Le paganisme slave fait partie de l’énorme acquis culturel, commun à toute l’humanité. Il est composé des conceptions, des croyances et des rites primitifs qui, venant de la profondeur des âges, ont servi de base à toutes les religions mondiales plus tardives.

Il n’existe pas de terme plus vague et plus imprécis que celui de paganisme » ; apparu dans les milieux de la religion officielle (ortho­doxe, N.d.T.), il a à l’origine désigné tout ce qui était pré‑chrétien et non‑chrétien ; il a recouvert aussi bien l’écriture des hymnes védiques, que la mythologie grecque à forte influence littéraire, que le cycle annuel des rites agraires slaves ou celtes, que le chamanisme des chasseurs de Sibérie.

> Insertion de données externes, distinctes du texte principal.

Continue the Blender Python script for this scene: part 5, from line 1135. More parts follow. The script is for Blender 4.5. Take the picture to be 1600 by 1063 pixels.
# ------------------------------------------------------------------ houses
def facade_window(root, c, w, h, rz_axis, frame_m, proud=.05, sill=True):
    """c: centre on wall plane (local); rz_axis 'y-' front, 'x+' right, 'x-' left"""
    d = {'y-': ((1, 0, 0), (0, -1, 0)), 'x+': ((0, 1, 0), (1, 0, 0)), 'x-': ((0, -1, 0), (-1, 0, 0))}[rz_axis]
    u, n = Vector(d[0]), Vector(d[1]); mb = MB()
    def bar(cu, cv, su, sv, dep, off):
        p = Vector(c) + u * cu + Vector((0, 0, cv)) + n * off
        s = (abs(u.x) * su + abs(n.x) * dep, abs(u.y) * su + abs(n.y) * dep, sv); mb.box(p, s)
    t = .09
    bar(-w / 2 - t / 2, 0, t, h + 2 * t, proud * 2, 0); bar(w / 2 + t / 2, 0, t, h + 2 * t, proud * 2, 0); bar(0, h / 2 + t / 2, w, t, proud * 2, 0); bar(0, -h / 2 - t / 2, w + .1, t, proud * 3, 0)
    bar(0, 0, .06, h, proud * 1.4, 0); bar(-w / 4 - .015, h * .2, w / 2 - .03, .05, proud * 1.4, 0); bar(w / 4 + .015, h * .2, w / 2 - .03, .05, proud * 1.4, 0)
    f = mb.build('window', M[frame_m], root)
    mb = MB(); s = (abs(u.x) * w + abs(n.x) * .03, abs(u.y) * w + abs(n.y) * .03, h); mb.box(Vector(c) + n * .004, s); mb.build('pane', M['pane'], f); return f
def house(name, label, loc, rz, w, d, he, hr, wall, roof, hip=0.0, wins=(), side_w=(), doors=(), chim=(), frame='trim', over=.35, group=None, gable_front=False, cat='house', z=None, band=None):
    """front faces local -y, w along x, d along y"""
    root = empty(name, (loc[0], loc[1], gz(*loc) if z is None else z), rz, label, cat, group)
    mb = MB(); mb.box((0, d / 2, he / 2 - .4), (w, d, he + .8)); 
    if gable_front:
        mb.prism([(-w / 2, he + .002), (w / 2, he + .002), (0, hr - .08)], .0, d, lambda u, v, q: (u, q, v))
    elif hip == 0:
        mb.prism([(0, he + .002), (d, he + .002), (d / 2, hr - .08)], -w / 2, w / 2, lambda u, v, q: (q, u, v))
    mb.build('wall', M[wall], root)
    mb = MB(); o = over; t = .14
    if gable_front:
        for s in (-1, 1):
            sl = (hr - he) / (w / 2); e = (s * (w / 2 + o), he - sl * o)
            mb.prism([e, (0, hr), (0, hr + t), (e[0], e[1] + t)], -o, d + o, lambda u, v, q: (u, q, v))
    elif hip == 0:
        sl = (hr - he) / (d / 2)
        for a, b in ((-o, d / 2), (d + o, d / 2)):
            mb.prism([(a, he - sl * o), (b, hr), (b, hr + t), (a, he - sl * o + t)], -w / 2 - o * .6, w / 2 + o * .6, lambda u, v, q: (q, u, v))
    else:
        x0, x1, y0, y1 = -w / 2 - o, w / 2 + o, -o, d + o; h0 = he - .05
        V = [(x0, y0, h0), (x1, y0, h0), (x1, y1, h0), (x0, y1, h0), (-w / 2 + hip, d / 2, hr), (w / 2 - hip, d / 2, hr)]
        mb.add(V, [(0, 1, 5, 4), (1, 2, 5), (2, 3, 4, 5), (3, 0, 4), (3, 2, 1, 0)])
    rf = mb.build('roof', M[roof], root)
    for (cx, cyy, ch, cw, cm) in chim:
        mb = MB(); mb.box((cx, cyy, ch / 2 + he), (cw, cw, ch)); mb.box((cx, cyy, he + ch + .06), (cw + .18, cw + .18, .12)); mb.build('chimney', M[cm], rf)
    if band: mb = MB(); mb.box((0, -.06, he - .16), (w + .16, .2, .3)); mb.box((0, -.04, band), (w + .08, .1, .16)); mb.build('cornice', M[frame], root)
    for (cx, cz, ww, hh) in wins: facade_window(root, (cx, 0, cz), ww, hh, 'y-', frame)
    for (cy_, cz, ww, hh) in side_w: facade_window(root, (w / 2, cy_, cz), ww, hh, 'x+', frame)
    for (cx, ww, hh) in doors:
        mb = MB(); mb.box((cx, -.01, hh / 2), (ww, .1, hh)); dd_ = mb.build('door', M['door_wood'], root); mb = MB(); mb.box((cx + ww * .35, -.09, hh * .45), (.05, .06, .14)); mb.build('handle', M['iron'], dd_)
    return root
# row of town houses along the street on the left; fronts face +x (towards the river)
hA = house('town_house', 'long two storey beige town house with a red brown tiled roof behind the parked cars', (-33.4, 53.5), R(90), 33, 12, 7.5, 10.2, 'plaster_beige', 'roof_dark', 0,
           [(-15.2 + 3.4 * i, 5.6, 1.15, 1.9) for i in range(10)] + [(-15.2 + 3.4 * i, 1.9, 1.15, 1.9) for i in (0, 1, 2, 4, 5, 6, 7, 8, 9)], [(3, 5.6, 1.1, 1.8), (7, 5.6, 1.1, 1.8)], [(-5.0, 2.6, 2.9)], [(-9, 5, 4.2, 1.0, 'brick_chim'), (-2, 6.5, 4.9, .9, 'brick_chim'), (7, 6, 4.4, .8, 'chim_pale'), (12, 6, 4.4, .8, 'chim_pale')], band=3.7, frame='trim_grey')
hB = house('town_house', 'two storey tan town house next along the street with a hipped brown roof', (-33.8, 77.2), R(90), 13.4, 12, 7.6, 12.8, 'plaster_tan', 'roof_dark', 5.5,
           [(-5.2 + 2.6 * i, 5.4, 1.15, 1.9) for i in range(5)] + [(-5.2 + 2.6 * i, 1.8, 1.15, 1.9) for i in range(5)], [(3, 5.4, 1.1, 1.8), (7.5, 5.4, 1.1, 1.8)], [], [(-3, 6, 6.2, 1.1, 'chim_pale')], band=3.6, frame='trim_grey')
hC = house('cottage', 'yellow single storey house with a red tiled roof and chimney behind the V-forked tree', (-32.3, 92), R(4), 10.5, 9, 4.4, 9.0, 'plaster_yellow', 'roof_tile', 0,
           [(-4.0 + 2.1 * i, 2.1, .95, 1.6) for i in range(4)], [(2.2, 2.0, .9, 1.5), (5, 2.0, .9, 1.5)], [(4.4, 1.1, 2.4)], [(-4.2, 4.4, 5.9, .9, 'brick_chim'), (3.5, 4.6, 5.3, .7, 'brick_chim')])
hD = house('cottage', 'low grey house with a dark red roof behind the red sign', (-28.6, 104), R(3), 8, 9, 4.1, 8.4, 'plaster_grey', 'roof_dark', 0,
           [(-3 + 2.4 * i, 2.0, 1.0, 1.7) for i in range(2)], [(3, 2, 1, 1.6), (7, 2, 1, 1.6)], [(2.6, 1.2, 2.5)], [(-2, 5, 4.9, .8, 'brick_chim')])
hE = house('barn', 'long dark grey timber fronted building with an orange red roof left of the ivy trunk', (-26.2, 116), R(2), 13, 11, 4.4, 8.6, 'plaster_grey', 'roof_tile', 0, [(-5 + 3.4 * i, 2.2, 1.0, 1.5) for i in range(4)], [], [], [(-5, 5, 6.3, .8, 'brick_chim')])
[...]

Nous ne pouvons absolument pas faire nôtre la moindre tenta­tive pour isoler et détacher le christianisme [1] du système général que représentent les conceptions religieuses archaïques et pour le considé­rer, avec sa foi dans l’au‑delà, avec son ensemble magique de prières et de rites, avec son cycle calendaire archaïque, comme une antithèse du paganisme.

Toute opposition tranchée entre paganisme et christianisme nous ramènerait à des œuvres de propagande cléricale et n’aurait rien à voir avec la situation de fait, avec la science sur la religion.

Quelles que soient l’imperfection et l’imprécision du terme “paga­nisme “, dépourvu de toute valeur au niveau de la terminologie scienti­fique, mais du moins vaste et polysémantique, je considère comme par­faitement valable de s’en servir pour désigner l’immense sphère des ques­tions non résolues qui entrent dans la notion de religion primitive, à savoir la magie, l’animisme, le pan‑démonisme, le pré‑monothéisme, le dualisme, etc. Par son sens très large et diffus, le terme de “paganisme “ convient très bien à cet ensemble hétéroclite et divers. Il est simplement nécessaire de renoncer à son emploi à des fins de propagande cléricale et de se souvenir de cette convention.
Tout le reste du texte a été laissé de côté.